WHAT IS BEING ASKED:
No pictures go into the copy. Write out exactly the lines below from the one containing "What Blender Python" through the one containing "COL = SC.collection".

Extracted data entries

=-=-=-=-=

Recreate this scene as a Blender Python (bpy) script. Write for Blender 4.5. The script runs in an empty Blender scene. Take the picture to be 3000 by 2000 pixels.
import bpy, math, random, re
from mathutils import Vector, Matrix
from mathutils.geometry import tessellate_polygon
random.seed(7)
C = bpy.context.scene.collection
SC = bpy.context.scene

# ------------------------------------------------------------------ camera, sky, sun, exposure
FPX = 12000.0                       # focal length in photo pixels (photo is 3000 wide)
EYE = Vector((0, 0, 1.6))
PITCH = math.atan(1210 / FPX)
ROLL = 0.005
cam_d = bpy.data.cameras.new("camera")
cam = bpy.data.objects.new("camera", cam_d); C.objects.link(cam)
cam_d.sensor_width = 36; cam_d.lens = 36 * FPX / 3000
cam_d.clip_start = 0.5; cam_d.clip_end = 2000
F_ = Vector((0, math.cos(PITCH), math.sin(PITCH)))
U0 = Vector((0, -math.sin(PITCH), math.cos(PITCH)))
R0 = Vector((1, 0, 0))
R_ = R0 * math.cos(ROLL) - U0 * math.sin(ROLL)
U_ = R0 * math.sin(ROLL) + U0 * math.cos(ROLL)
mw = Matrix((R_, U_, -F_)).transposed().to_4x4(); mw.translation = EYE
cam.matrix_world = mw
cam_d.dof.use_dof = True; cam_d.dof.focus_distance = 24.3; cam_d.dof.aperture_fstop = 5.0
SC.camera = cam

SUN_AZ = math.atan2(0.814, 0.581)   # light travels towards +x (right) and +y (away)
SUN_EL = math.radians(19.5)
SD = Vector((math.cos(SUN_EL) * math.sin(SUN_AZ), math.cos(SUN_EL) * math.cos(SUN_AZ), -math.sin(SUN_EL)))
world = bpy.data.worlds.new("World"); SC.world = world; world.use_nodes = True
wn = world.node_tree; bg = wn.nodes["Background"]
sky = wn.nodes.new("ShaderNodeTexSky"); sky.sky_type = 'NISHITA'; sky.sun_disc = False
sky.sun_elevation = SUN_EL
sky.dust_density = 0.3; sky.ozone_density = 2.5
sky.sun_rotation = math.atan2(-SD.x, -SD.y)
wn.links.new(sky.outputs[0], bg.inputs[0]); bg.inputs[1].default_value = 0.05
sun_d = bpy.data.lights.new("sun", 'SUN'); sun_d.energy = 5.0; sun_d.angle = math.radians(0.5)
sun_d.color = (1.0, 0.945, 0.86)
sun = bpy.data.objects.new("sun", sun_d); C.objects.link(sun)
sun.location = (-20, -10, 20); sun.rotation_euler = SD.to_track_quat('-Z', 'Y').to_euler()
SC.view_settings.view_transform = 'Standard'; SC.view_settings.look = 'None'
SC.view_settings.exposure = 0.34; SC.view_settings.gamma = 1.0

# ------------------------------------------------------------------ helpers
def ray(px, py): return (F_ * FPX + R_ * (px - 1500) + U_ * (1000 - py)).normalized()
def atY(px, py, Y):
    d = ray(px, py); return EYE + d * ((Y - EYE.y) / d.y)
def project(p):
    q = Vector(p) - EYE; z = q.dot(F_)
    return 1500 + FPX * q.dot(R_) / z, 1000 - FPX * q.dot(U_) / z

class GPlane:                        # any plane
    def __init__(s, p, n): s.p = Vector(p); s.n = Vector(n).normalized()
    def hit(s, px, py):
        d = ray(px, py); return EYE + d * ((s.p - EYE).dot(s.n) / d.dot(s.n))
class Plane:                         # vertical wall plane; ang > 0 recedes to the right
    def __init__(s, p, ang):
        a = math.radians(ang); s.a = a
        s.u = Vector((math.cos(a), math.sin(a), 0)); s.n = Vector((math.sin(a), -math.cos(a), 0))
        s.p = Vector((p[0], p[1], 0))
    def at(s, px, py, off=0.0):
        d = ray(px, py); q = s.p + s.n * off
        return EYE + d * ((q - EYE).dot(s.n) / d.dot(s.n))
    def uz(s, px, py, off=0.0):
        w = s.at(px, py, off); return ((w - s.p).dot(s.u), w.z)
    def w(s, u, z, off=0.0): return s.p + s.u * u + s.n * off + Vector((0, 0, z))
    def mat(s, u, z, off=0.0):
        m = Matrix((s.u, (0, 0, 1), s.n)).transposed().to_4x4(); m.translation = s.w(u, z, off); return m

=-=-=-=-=

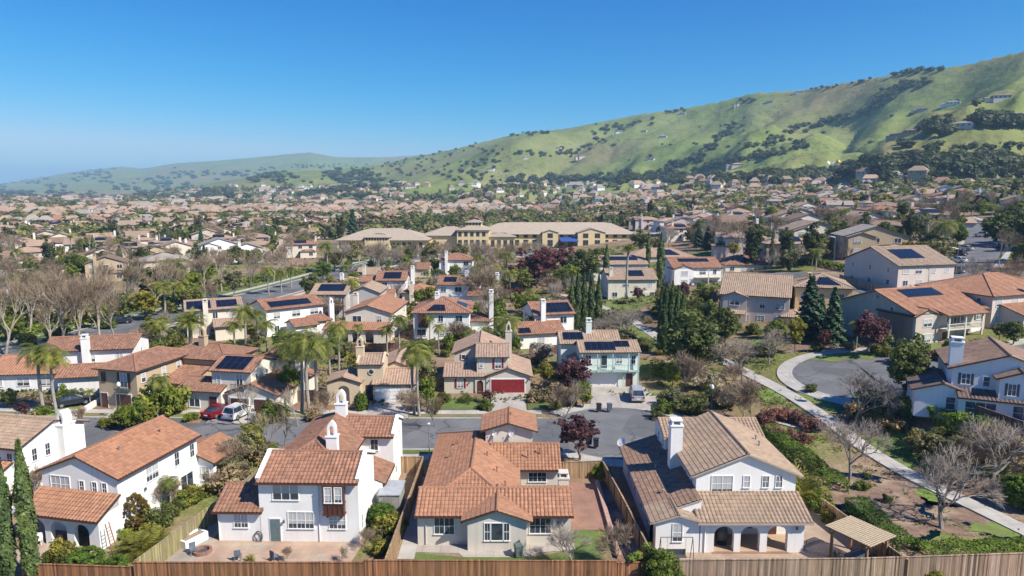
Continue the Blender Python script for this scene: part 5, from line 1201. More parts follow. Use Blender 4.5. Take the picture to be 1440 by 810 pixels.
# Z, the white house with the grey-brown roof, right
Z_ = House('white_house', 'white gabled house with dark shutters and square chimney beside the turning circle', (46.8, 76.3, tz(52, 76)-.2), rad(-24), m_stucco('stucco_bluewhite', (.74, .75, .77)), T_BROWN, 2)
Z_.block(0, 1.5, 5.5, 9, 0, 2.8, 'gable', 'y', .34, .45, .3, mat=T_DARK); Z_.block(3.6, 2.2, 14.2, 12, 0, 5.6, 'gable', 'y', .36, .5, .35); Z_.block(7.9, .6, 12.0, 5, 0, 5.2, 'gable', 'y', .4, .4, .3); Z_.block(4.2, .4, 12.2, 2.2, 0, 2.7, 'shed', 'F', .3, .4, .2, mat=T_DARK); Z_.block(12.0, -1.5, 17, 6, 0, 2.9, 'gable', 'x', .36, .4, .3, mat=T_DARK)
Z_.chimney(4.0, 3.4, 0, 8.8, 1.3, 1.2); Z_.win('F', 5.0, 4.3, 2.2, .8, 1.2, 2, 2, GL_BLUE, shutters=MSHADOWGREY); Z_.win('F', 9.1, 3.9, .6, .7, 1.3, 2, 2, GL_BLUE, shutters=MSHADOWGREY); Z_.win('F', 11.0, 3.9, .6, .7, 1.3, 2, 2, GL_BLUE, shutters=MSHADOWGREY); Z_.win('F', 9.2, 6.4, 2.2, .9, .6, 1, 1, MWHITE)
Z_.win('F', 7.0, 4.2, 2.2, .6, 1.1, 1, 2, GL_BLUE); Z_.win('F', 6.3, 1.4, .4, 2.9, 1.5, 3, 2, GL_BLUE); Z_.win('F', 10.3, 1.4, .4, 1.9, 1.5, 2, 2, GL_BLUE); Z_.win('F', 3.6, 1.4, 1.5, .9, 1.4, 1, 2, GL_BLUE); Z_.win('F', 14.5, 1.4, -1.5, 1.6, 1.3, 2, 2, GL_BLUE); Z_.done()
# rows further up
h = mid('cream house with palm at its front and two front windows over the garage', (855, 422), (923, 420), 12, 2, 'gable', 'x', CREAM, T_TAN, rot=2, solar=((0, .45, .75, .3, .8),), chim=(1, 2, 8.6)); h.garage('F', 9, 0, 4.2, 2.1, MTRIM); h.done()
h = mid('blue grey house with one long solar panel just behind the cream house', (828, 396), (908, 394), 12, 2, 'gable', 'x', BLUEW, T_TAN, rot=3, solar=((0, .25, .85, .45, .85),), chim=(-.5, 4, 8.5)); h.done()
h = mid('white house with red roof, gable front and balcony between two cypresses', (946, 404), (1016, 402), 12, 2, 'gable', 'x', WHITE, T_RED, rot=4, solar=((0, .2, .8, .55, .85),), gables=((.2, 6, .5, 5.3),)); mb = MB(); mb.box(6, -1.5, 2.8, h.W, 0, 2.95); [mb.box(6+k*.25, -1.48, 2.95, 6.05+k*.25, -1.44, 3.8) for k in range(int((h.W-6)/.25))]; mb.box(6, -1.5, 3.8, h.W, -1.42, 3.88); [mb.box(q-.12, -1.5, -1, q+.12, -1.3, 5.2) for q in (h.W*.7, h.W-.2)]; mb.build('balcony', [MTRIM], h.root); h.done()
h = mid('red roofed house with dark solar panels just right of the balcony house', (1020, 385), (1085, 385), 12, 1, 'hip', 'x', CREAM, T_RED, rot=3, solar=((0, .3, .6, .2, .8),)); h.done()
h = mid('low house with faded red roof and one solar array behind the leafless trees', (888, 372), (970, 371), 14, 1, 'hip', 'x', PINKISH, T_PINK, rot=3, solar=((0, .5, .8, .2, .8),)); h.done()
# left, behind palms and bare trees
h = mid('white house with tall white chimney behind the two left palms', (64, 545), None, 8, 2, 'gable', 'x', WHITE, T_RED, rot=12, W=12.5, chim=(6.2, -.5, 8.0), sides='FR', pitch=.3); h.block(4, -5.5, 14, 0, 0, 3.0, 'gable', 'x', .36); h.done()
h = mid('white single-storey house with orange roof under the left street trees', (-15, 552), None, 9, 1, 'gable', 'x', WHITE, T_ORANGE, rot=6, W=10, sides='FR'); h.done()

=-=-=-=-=

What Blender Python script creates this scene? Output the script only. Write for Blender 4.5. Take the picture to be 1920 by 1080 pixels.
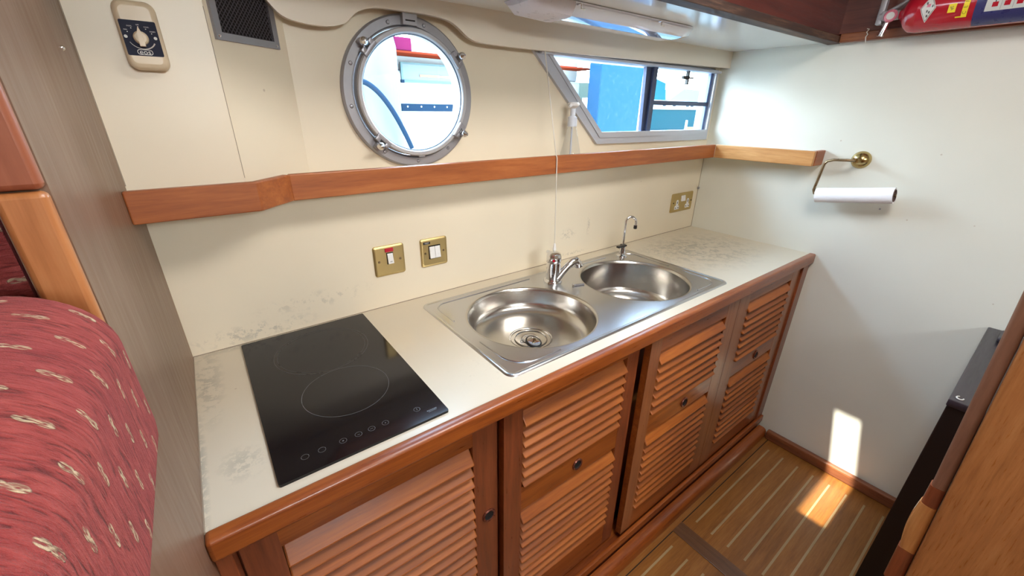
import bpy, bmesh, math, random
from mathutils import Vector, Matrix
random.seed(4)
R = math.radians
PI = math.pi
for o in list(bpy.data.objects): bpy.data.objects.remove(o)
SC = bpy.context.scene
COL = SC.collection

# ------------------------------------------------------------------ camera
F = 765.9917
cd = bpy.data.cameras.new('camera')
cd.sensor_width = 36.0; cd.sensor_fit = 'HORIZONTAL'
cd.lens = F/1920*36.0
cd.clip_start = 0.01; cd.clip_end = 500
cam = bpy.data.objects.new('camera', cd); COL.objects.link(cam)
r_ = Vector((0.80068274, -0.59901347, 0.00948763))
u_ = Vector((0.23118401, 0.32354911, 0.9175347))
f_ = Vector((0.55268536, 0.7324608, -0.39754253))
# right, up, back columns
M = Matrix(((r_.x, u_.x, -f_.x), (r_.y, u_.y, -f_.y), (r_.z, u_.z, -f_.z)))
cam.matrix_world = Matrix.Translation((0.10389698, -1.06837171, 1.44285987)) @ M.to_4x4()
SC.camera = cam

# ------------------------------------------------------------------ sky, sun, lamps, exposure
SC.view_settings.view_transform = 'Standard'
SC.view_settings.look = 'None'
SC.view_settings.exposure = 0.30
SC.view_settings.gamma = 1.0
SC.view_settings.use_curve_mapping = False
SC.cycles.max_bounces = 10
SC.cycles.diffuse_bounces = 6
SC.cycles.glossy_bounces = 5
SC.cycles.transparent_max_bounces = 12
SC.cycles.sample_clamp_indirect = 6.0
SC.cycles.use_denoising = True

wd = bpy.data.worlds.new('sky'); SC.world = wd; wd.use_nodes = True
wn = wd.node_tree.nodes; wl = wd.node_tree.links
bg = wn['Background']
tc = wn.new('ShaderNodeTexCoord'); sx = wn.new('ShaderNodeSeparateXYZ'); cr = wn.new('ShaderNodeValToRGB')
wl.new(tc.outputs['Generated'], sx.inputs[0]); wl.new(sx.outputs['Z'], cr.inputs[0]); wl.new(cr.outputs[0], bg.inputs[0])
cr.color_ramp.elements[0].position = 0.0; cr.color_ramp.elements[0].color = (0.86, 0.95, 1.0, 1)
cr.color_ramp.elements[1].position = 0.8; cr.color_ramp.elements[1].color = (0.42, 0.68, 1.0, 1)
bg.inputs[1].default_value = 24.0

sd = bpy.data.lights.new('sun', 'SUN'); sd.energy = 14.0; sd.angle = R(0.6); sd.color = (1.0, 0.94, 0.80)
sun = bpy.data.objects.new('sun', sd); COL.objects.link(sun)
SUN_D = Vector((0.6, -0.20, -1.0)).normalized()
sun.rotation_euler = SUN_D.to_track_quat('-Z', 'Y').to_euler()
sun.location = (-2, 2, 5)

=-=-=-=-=

SOLUTION FOR THIS EXERCISE:
What Blender Python script creates this scene? Output the script only. Write for Blender 4.5. Take the picture to be 1920 by 1080 pixels.
import bpy, bmesh, math, random
from mathutils import Vector, Matrix
random.seed(4)
R = math.radians
PI = math.pi
for o in list(bpy.data.objects): bpy.data.objects.remove(o)
SC = bpy.context.scene
COL = SC.collection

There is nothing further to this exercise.